Still, there are lacuna in Harbor. It is not a novel about fundamentalism and it shies away from the religious causes of violence even as it interrogates the political and social ones. The narrative’s only overt Islamic extremist fails to appear in the flesh (although we hear his voice through telephone conversations) while the main characters of the novel including Aziz are generally ambivalent towards Islam. Nobody attends the mosque. This is probably a sensible decision on Adams’ part. By leaving the motivations of her auxiliary characters oblique she captures the sense of confusion, distaste and vague fear felt by the reader and by the novel’s central figures. Nevertheless, the absence is a notable one, detracting from the universality of Harbor’s themes. In this sense it is as more a novel about Algeria and Algerians than it is about terrorism in general. Still, in a recent interview Adams contextualised the novel within a long tradition of “terrorist” fiction, citing Henry James and Conrad’s “The Secret Agent” as forbears. And certainly, by denying the singularity of our current world predicament she recognizes Harbor as part of an even longer tradition of humanising the political and the abstract through fiction.
Finally, precise and disorientating Adam’s prose finds a balance between the objectivity of newspaper reporting and the empathy of character exploration. Without that balance Harbor could easily have degenerated into a temporarily relevant polemic; as it stands there is a widely applicable heart to it.
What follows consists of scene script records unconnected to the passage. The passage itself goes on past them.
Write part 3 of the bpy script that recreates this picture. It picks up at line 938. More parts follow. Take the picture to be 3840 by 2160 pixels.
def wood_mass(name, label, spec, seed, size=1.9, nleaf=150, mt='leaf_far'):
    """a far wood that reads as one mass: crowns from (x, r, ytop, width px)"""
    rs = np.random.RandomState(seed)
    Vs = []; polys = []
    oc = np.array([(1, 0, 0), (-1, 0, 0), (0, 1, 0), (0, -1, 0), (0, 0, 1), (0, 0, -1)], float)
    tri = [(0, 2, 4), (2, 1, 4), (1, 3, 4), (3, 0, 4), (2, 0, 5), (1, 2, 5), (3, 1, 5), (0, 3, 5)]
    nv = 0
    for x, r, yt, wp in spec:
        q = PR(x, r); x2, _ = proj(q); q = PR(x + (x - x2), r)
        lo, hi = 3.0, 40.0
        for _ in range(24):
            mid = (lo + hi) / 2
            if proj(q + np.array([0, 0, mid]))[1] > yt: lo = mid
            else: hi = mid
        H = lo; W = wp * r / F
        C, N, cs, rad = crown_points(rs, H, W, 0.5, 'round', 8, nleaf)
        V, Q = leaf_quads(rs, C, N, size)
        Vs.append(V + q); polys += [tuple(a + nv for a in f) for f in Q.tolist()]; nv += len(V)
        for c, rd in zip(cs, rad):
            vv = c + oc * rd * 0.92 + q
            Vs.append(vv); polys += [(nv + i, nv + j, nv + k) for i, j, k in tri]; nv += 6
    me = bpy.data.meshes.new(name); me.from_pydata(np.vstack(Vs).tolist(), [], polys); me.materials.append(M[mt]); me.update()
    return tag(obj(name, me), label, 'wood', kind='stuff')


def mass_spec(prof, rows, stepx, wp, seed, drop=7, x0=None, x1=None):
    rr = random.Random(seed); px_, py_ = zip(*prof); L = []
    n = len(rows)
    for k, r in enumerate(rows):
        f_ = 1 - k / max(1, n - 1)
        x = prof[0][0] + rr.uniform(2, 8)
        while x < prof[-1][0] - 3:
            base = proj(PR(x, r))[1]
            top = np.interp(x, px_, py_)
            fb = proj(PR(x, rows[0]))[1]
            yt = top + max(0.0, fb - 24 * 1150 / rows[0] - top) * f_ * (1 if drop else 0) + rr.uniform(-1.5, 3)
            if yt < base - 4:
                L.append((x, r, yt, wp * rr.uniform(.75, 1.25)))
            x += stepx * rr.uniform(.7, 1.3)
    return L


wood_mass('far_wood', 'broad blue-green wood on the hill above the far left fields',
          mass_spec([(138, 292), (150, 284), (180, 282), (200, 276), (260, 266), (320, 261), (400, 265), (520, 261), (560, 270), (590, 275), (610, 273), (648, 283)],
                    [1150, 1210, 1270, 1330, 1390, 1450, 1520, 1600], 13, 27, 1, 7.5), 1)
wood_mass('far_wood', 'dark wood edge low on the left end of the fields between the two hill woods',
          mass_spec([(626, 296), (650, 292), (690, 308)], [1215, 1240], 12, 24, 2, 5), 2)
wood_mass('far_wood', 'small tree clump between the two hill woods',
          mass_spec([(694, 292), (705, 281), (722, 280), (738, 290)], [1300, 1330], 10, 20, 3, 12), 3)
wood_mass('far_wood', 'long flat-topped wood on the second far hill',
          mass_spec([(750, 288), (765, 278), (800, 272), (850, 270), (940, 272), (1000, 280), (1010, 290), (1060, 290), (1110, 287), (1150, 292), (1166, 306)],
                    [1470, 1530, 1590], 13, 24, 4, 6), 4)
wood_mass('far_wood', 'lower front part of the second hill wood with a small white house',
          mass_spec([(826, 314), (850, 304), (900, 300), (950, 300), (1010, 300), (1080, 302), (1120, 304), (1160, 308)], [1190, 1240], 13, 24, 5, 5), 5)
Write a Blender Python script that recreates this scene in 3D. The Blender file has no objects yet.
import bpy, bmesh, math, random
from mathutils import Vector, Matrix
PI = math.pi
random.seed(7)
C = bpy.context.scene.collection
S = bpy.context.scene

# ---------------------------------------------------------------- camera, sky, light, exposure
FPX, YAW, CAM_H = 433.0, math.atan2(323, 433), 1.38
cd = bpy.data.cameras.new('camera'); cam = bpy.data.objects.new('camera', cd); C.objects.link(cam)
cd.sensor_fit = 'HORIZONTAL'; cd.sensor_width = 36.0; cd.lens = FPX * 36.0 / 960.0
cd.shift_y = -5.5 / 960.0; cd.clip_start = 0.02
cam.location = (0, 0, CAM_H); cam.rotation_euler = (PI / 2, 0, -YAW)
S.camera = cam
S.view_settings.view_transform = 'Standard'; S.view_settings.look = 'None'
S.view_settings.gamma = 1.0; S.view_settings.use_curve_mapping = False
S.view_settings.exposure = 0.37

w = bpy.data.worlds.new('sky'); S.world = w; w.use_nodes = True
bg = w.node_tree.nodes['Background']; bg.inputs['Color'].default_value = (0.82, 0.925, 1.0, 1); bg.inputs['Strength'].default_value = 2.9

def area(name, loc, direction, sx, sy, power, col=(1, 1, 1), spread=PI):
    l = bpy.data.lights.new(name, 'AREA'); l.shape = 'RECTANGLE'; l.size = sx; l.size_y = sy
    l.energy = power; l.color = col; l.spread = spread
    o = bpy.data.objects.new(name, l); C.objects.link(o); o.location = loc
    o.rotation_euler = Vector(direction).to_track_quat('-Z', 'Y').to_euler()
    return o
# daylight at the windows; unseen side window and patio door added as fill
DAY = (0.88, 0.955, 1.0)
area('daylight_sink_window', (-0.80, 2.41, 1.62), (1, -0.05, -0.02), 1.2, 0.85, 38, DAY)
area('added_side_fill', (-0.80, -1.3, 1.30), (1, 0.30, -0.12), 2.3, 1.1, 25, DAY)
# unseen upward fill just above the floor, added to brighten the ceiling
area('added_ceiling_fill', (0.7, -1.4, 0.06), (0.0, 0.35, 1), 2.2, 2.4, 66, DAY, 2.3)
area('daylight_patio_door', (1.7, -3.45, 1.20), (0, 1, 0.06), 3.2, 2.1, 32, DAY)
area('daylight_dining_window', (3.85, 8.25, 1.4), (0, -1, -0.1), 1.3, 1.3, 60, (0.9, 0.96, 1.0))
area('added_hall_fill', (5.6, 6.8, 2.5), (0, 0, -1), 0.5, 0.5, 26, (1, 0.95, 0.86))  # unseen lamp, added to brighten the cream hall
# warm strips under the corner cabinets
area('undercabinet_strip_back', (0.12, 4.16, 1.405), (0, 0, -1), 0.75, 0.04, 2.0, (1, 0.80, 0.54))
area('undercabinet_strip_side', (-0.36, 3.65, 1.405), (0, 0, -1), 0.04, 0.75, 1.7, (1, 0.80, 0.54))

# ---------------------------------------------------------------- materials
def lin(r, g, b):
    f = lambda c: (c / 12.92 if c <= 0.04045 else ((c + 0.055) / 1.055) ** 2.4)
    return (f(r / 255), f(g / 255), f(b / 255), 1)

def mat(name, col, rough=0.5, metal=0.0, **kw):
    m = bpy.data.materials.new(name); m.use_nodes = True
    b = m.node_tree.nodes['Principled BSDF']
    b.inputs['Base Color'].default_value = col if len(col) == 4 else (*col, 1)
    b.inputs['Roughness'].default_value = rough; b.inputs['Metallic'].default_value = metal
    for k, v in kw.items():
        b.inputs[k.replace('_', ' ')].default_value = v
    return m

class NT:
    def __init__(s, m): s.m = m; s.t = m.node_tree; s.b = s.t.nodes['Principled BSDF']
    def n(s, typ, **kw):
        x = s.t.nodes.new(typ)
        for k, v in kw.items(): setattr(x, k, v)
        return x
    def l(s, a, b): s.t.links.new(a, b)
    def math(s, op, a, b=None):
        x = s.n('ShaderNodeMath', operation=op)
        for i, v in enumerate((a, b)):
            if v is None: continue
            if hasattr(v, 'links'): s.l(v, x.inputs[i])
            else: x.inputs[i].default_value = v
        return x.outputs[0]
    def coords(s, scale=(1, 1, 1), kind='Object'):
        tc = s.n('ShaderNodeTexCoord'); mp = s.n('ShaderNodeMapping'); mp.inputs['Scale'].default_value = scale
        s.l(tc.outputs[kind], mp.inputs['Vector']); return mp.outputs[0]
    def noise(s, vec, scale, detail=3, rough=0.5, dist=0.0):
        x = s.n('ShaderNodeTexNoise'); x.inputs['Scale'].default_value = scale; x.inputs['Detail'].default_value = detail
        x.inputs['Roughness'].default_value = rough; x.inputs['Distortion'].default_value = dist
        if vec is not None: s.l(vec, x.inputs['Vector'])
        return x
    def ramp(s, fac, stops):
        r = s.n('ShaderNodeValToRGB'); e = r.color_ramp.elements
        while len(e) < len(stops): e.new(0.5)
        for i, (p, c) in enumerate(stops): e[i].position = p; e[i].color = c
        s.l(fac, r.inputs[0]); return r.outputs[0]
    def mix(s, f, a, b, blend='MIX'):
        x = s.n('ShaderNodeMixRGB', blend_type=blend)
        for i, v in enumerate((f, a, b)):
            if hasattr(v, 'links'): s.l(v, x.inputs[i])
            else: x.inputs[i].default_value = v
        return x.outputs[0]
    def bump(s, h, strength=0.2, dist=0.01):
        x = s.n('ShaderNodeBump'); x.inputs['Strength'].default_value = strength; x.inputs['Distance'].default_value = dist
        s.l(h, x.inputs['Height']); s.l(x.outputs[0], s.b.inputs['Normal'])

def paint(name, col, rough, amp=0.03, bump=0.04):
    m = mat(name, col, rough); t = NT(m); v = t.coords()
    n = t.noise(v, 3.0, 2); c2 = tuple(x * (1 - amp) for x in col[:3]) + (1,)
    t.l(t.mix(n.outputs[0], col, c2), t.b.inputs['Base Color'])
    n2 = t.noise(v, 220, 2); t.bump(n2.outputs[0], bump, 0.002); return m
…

It is not just a novel for Americans, or a cautionary tale, or a tirade against policies for dealing with immigrants or terrorism (although it is all of these things) it is an attempt to make sense of a highly sensitive problem world problem. In the same interview Adams characterised it as “a classical immigrant adventure”. It seems a strange phrase but proves applicable if we consider the book’s wider themes: how are we to communicate with each other meaningfully across such great divides? How are we to bypass our sense of alienation and difference peacefully? If, after engaging with such fundamentals so well, Harbor fails to make the Orange shortlist I’ll be more than a little enraged.